Ego wars over much-needed lokpal

Any positive step towards the appointment of an anti-corruption ombudsman should be welcome, even if it’s taken under the apex court’s diktat.

Published: 06th March 2018 04:00 AM  |   Last Updated: 06th March 2018 02:30 AM   |  A+A-

Any positive step towards the appointment of an anti-corruption ombudsman should be welcome, even if it’s taken under the apex court’s diktat. The Lokpal and Lokayuktas Act, 2013, was the bequest of one of the most striking political events of our times—a popular movement against the all-pervasive corruption in the system, triggered by a CAG report on the “presumptive loss” of `1.76 lakh crore to the nation in the 2G spectrum sale.
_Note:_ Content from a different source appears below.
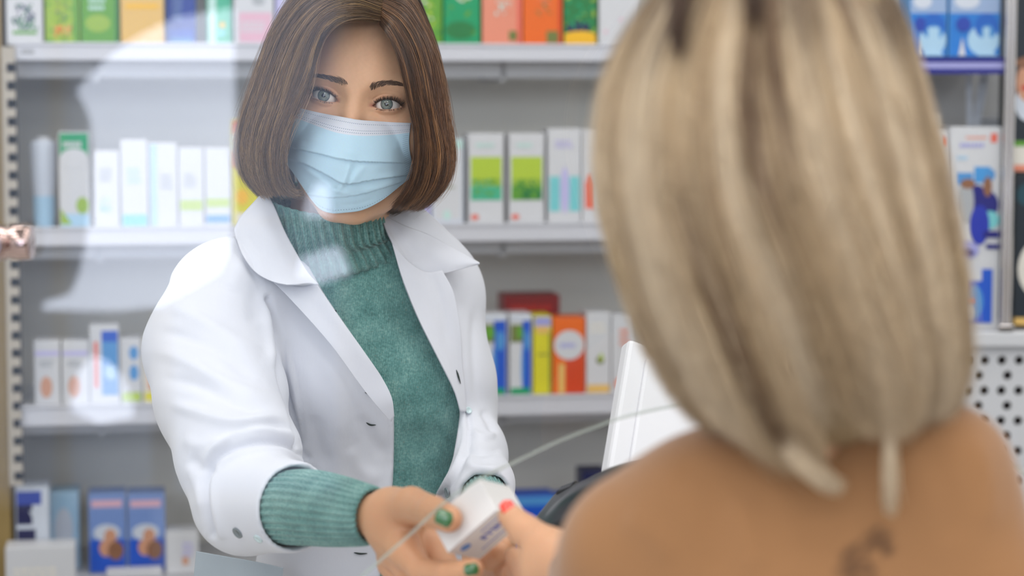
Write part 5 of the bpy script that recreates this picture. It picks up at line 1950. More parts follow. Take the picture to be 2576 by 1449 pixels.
bow = lambda a, b_: (lambda u, v: a + b_ * np.sin(np.clip(v, 0, 1) * math.pi * 0.75))
# near collar leaf
cloth_patch('collar', [(667, 478, 2.175), (690, 520, 2.163), (716, 582, 2.155), (748, 642, 2.15), (776, 688, 2.146), (801, 716, 2.142)],
            [(590, 578, 2.178), (597, 608, 2.165), (614, 648, 2.15), (644, 686, 2.14), (684, 708, 2.135), (722, 717, 2.132)],
            [(667, 478, 2.175), (640, 508, 2.172), (606, 546, 2.176), (590, 578, 2.178)], [(801, 716, 2.142), (776, 713, 2.138), (748, 716, 2.134), (722, 717, 2.132)], bow(2, 4), strokes=[([(640, 540), (690, 620), (740, 690)], 24, 1.5), ([(620, 590), (660, 650)], 12, -1.2)])
# near lapel
cloth_patch('lapel', [(796, 712, 2.15), (846, 786, 2.145), (920, 890, 2.14), (962, 952, 2.14), (986, 1002, 2.14), (991, 1046, 2.145)],
            [(668, 690, 2.15), (730, 752, 2.145), (828, 862, 2.14), (900, 960, 2.14), (944, 1016, 2.14), (984, 1060, 2.145)],
            [(796, 712, 2.15), (752, 720, 2.15), (706, 706, 2.15), (668, 690, 2.15)], [(991, 1046, 2.145), (989, 1052, 2.145), (987, 1056, 2.145), (984, 1060, 2.145)],
            lambda u, v: 1.2 + 3.2 * np.sin(np.clip(1 - v, 0, 1) * math.pi * 0.5) * (1 - 0.7 * u), strokes=[([(760, 735), (850, 850), (930, 960)], 22, -1.2)])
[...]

A watershed moment in Indian democracy, India Against Corruption brought the UPA government to its knees and eventually ensured its exit. While it was on, it even deigned to rival Parliament as the people’s platform. The lack of confidence expressed thus in the system changed the country’s political course.

Ironically, the movement’s political outcome has itself come in the way of India getting its first Lokpal. Since much leaves to be desired vis-a-vis existing regulatory mechanisms, as the banking scam shows, the Lokpal may serve as a redressal mechanism, if not an outright deterrent, thus making the system a little more accountable. This being the context, the government’s moves appear somewhat half-hearted. The BJP can’t be blamed for wanting to rub in the point that the Congress does not make the cut to take the slot of Opposition leader. But it has accommodated and consulted Mallikarjun Kharge, as the leader of the largest opposition party. It should make that formal, turning him into a full member of the selection panel. It’s imperative that the Opposition too has its say in the selection process—only that can make it truly credible. Besides, a functioning Lokpal may bring relief to the people.

If the Centre wants to take the fight against corruption to the next level, it should proceed apace in the right direction and not wait for the courts to again point out that keeping the Opposition in the neither-here-nor-there category of ‘special invitee’ is not acceptable. Parliament is in session and an amendment would not be difficult to pass. The Opposition too should drop politics and back such a move.